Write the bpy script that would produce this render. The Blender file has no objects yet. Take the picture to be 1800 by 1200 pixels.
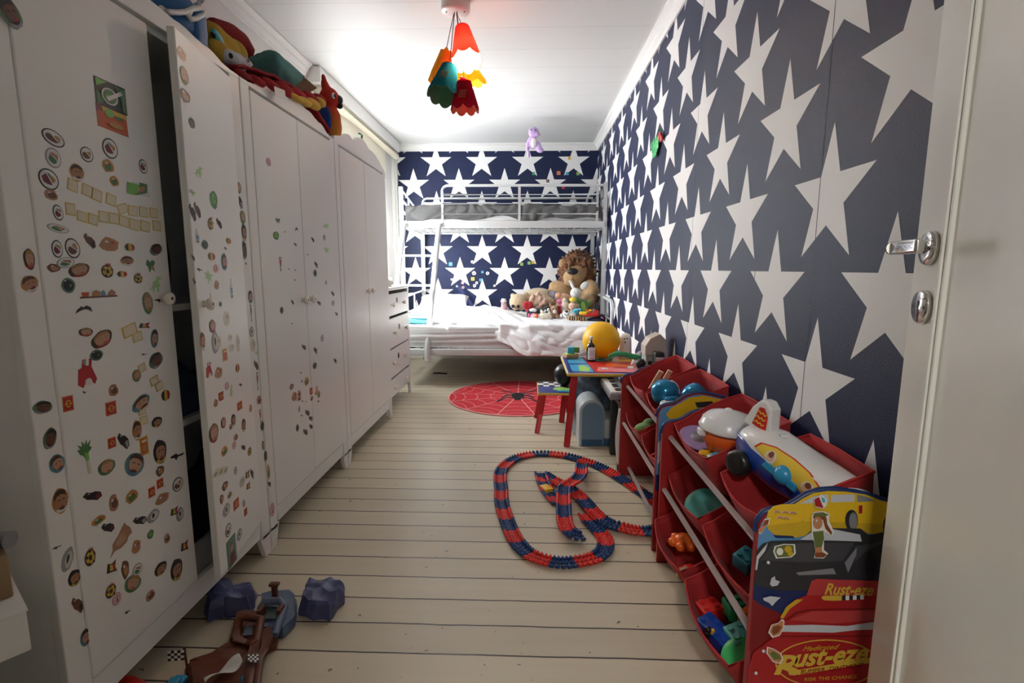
import bpy, bmesh, math, random
from mathutils import Vector, Matrix, noise
random.seed(7)
PI = math.pi
SC = bpy.context.scene
COL = SC.collection

# ---------------------------------------------------------------- camera
F, PITCH, YAW, ROLL, EYE = 896.0, .1428, .0315, .0021, 1.05
_cy, _sy, _cp, _sp, _cr, _sr = math.cos(YAW), math.sin(YAW), math.cos(PITCH), math.sin(PITCH), math.cos(ROLL), math.sin(ROLL)
_M = (Matrix(((_cr, -_sr, 0), (_sr, _cr, 0), (0, 0, 1))) @ Matrix(((1, 0, 0), (0, _cp, -_sp), (0, _sp, _cp)))
      @ Matrix(((1, 0, 0), (0, 0, -1), (0, 1, 0))) @ Matrix(((_cy, _sy, 0), (-_sy, _cy, 0), (0, 0, 1))))   # world -> (right, down, forward)
cam_data = bpy.data.cameras.new('camera')
cam = bpy.data.objects.new('camera', cam_data)
COL.objects.link(cam)
cam_data.sensor_width = 36
cam_data.lens = F / 1800 * 36
cam_data.clip_start = .02
_flip = Matrix(((1, 0, 0), (0, -1, 0), (0, 0, -1)))
cam.matrix_world = Matrix.Translation((0, 0, EYE)) @ (_M.transposed() @ _flip).to_4x4()
SC.camera = cam

# ---------------------------------------------------------------- world, sun, window light, exposure
W = bpy.data.worlds.new('sky')
SC.world = W
W.use_nodes = True
_bg = W.node_tree.nodes['Background']
_bg.inputs[0].default_value = (.92, .96, 1.0, 1)
_bg.inputs[1].default_value = 11.5
sun_d = bpy.data.lights.new('sun', 'SUN')
sun_d.energy = 16
sun_d.angle = math.radians(1.2)
sun_d.color = (1, .95, .86)
sun = bpy.data.objects.new('sun', sun_d)
COL.objects.link(sun)
sun.rotation_euler = Vector((.58, .40, -.80)).to_track_quat('-Z', 'Y').to_euler()
port_d = bpy.data.lights.new('window_portal', 'AREA')
port_d.shape = 'RECTANGLE'
port_d.size, port_d.size_y = 1.66, 1.3
port_d.cycles.is_portal = True
port = bpy.data.objects.new('window_portal', port_d)
COL.objects.link(port)
port.location = (-1.66, 4.58, 1.6)
port.rotation_euler = Vector((1, 0, 0)).to_track_quat('-Z', 'Z').to_euler()
hall_d = bpy.data.lights.new('hall_lamp', 'AREA')
hall_d.energy = 17
hall_d.size = .25
hall_d.color = (1, .97, .92)
hall = bpy.data.objects.new('hall_lamp', hall_d)
COL.objects.link(hall)
hall.location = (.0, -.95, 2.2)
SC.view_settings.view_transform = 'Standard'
SC.view_settings.look = 'None'
SC.view_settings.exposure = 0.95
SC.view_settings.gamma = 1
SC.view_settings.use_curve_mapping = False
try:
    SC.cycles.use_denoising = True
    SC.cycles.max_bounces = 10
    SC.cycles.diffuse_bounces = 6
    SC.cycles.sample_clamp_indirect = 6
except Exception:
    pass

# ---------------------------------------------------------------- measuring the room: a pixel of the photograph to a point on a plane
def _ray(u, v): return _M.transposed() @ Vector(((u - 900) / F, (v - 600) / F, 1))
def PX(u, v, c): d = _ray(u, v); return Vector((0, 0, EYE)) + d * (c / d.x)
def PY(u, v, c): d = _ray(u, v); return Vector((0, 0, EYE)) + d * (c / d.y)
def PZ(u, v, c): d = _ray(u, v); return Vector((0, 0, EYE)) + d * ((c - EYE) / d.z)

# ---------------------------------------------------------------- materials
MATS = {}
def mat(name, col, rough=.6, metal=0, var=0., vscale=8, bump=0., bscale=120, emit=0, trans=0., sheen=0., alpha=1., coat=0., sss=0., spec=.5):
    if name in MATS: return MATS[name]
    m = bpy.data.materials.new(name); m.use_nodes = True
    nt = m.node_tree; b = nt.nodes['Principled BSDF']
    c = tuple(col) + (1,)
    b.inputs['Base Color'].default_value = c
    b.inputs['Roughness'].default_value = rough
    b.inputs['Metallic'].default_value = metal
    b.inputs['Specular IOR Level'].default_value = spec
    if trans: b.inputs['Transmission Weight'].default_value = trans
    if sheen: b.inputs['Sheen Weight'].default_value = sheen
    if coat: b.inputs['Coat Weight'].default_value = coat
    if alpha < 1: b.inputs['Alpha'].default_value = alpha
    if sss:
        b.inputs['Subsurface Weight'].default_value = sss
        b.inputs['Subsurface Radius'].default_value = (.01, .01, .01)
    if emit:
        b.inputs['Emission Color'].default_value = c
        b.inputs['Emission Strength'].default_value = emit
    if var or bump:
        tc = nt.nodes.new('ShaderNodeTexCoord')
    if var:
        n = nt.nodes.new('ShaderNodeTexNoise'); n.inputs['Scale'].default_value = vscale; n.inputs['Detail'].default_value = 4
        nt.links.new(tc.outputs['Object'], n.inputs['Vector'])
        r = nt.nodes.new('ShaderNodeMapRange'); r.inputs[1].default_value = .3; r.inputs[2].default_value = .7
        r.inputs[3].default_value = 1 - var; r.inputs[4].default_value = 1 + var * .6
        nt.links.new(n.outputs['Fac'], r.inputs[0])
        mx = nt.nodes.new('ShaderNodeMix'); mx.data_type = 'RGBA'; mx.blend_type = 'MULTIPLY'; mx.inputs[0].default_value = 1
        mx.inputs[6].default_value = c
        nt.links.new(r.outputs[0], mx.inputs[7])
        nt.links.new(mx.outputs[2], b.inputs['Base Color'])
    if bump:
        n2 = nt.nodes.new('ShaderNodeTexNoise'); n2.inputs['Scale'].default_value = bscale; n2.inputs['Detail'].default_value = 3
        nt.links.new(tc.outputs['Object'], n2.inputs['Vector'])
        bp = nt.nodes.new('ShaderNodeBump'); bp.inputs['Strength'].default_value = bump; bp.inputs['Distance'].default_value = .004
        nt.links.new(n2.outputs['Fac'], bp.inputs['Height'])
        nt.links.new(bp.outputs[0], b.inputs['Normal'])
    MATS[name] = m
    return m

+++

*WRITTEN EXERCISE:*
The data above needs to be retyped exactly, with the images left out.

*ANSWER TO THE PROBLEM:*
Write the bpy script that would produce this render. The Blender file has no objects yet. Take the picture to be 1800 by 1200 pixels.
import bpy, bmesh, math, random
from mathutils import Vector, Matrix, noise
random.seed(7)
PI = math.pi
SC = bpy.context.scene
COL = SC.collection

# ---------------------------------------------------------------- camera
F, PITCH, YAW, ROLL, EYE = 896.0, .1428, .0315, .0021, 1.05
_cy, _sy, _cp, _sp, _cr, _sr = math.cos(YAW), math.sin(YAW), math.cos(PITCH), math.sin(PITCH), math.cos(ROLL), math.sin(ROLL)
_M = (Matrix(((_cr, -_sr, 0), (_sr, _cr, 0), (0, 0, 1))) @ Matrix(((1, 0, 0), (0, _cp, -_sp), (0, _sp, _cp)))
      @ Matrix(((1, 0, 0), (0, 0, -1), (0, 1, 0))) @ Matrix(((_cy, _sy, 0), (-_sy, _cy, 0), (0, 0, 1))))   # world -> (right, down, forward)
cam_data = bpy.data.cameras.new('camera')
cam = bpy.data.objects.new('camera', cam_data)
COL.objects.link(cam)
cam_data.sensor_width = 36
cam_data.lens = F / 1800 * 36
cam_data.clip_start = .02
_flip = Matrix(((1, 0, 0), (0, -1, 0), (0, 0, -1)))
cam.matrix_world = Matrix.Translation((0, 0, EYE)) @ (_M.transposed() @ _flip).to_4x4()
SC.camera = cam

# ---------------------------------------------------------------- world, sun, window light, exposure
W = bpy.data.worlds.new('sky')
SC.world = W
W.use_nodes = True
_bg = W.node_tree.nodes['Background']
_bg.inputs[0].default_value = (.92, .96, 1.0, 1)
_bg.inputs[1].default_value = 11.5
sun_d = bpy.data.lights.new('sun', 'SUN')
sun_d.energy = 16
sun_d.angle = math.radians(1.2)
sun_d.color = (1, .95, .86)
sun = bpy.data.objects.new('sun', sun_d)
COL.objects.link(sun)
sun.rotation_euler = Vector((.58, .40, -.80)).to_track_quat('-Z', 'Y').to_euler()
port_d = bpy.data.lights.new('window_portal', 'AREA')
port_d.shape = 'RECTANGLE'
port_d.size, port_d.size_y = 1.66, 1.3
port_d.cycles.is_portal = True
port = bpy.data.objects.new('window_portal', port_d)
COL.objects.link(port)
port.location = (-1.66, 4.58, 1.6)
port.rotation_euler = Vector((1, 0, 0)).to_track_quat('-Z', 'Z').to_euler()
hall_d = bpy.data.lights.new('hall_lamp', 'AREA')
hall_d.energy = 17
hall_d.size = .25
hall_d.color = (1, .97, .92)
hall = bpy.data.objects.new('hall_lamp', hall_d)
COL.objects.link(hall)
hall.location = (.0, -.95, 2.2)
SC.view_settings.view_transform = 'Standard'
SC.view_settings.look = 'None'
SC.view_settings.exposure = 0.95
SC.view_settings.gamma = 1
SC.view_settings.use_curve_mapping = False
try:
    SC.cycles.use_denoising = True
    SC.cycles.max_bounces = 10
    SC.cycles.diffuse_bounces = 6
    SC.cycles.sample_clamp_indirect = 6
except Exception:
    pass

# ---------------------------------------------------------------- measuring the room: a pixel of the photograph to a point on a plane
def _ray(u, v): return _M.transposed() @ Vector(((u - 900) / F, (v - 600) / F, 1))
def PX(u, v, c): d = _ray(u, v); return Vector((0, 0, EYE)) + d * (c / d.x)
def PY(u, v, c): d = _ray(u, v); return Vector((0, 0, EYE)) + d * (c / d.y)
def PZ(u, v, c): d = _ray(u, v); return Vector((0, 0, EYE)) + d * ((c - EYE) / d.z)

# ---------------------------------------------------------------- materials
MATS = {}
def mat(name, col, rough=.6, metal=0, var=0., vscale=8, bump=0., bscale=120, emit=0, trans=0., sheen=0., alpha=1., coat=0., sss=0., spec=.5):
    if name in MATS: return MATS[name]
    m = bpy.data.materials.new(name); m.use_nodes = True
    nt = m.node_tree; b = nt.nodes['Principled BSDF']
    c = tuple(col) + (1,)
    b.inputs['Base Color'].default_value = c
    b.inputs['Roughness'].default_value = rough
    b.inputs['Metallic'].default_value = metal
    b.inputs['Specular IOR Level'].default_value = spec
    if trans: b.inputs['Transmission Weight'].default_value = trans
    if sheen: b.inputs['Sheen Weight'].default_value = sheen
    if coat: b.inputs['Coat Weight'].default_value = coat
    if alpha < 1: b.inputs['Alpha'].default_value = alpha
    if sss:
        b.inputs['Subsurface Weight'].default_value = sss
        b.inputs['Subsurface Radius'].default_value = (.01, .01, .01)
    if emit:
        b.inputs['Emission Color'].default_value = c
        b.inputs['Emission Strength'].default_value = emit
    if var or bump:
        tc = nt.nodes.new('ShaderNodeTexCoord')
    if var:
        n = nt.nodes.new('ShaderNodeTexNoise'); n.inputs['Scale'].default_value = vscale; n.inputs['Detail'].default_value = 4
        nt.links.new(tc.outputs['Object'], n.inputs['Vector'])
        r = nt.nodes.new('ShaderNodeMapRange'); r.inputs[1].default_value = .3; r.inputs[2].default_value = .7
        r.inputs[3].default_value = 1 - var; r.inputs[4].default_value = 1 + var * .6
        nt.links.new(n.outputs['Fac'], r.inputs[0])
        mx = nt.nodes.new('ShaderNodeMix'); mx.data_type = 'RGBA'; mx.blend_type = 'MULTIPLY'; mx.inputs[0].default_value = 1
        mx.inputs[6].default_value = c
        nt.links.new(r.outputs[0], mx.inputs[7])
        nt.links.new(mx.outputs[2], b.inputs['Base Color'])
    if bump:
        n2 = nt.nodes.new('ShaderNodeTexNoise'); n2.inputs['Scale'].default_value = bscale; n2.inputs['Detail'].default_value = 3
        nt.links.new(tc.outputs['Object'], n2.inputs['Vector'])
        bp = nt.nodes.new('ShaderNodeBump'); bp.inputs['Strength'].default_value = bump; bp.inputs['Distance'].default_value = .004
        nt.links.new(n2.outputs['Fac'], bp.inputs['Height'])
        nt.links.new(bp.outputs[0], b.inputs['Normal'])
    MATS[name] = m
    return m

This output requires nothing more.